Pack Your Snorkel: Florida’s Getting an Underwater Sculpture Museum

The exhibits will also serve as artificial reefs

January 2, 2018 9:00 am

To feast your eyes on the seven sculptures that a new Florida museum will be unveiling at some point later this year, you won’t need a membership card — just a scuba certification.

Created as a joint effort between the Cultural Arts Alliance of Walton County and the South Walton Artificial Reef Association, the Underwater Museum of Art under the waves in the Gulf of Mexico will be the first permanent underwater sculpture exhibit in the United States.

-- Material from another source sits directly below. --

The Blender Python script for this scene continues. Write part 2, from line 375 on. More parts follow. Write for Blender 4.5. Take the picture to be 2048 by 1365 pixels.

Slated to sit in a one-acre seabed patch about 50 feet below the surface in Grayton Beach State Park, the Underwater Museum of Art will enhance the area culturally as well as improve the environment, at least in theory.

The reason for this is that the sculptures in the museum will double as artificial reefs and hopefully help attract fish and act as anchors for marine plants in the coastal waters. This would be a big help because, as it stands, the Walton County’s waters are 95% barren sand flats.

“It’s so fresh and creative,” reef association president Andy McAlexander said in a press release. “We will be raising awareness of our marine ecosystems through art.”

Opening to divers later this year, the first works at the underwater installation include “Propeller in Motion” by Marek Anthony, “Self Portrait” by Justin Gaffrey and “SWARA Skull” by Vince Tatum (pictured above).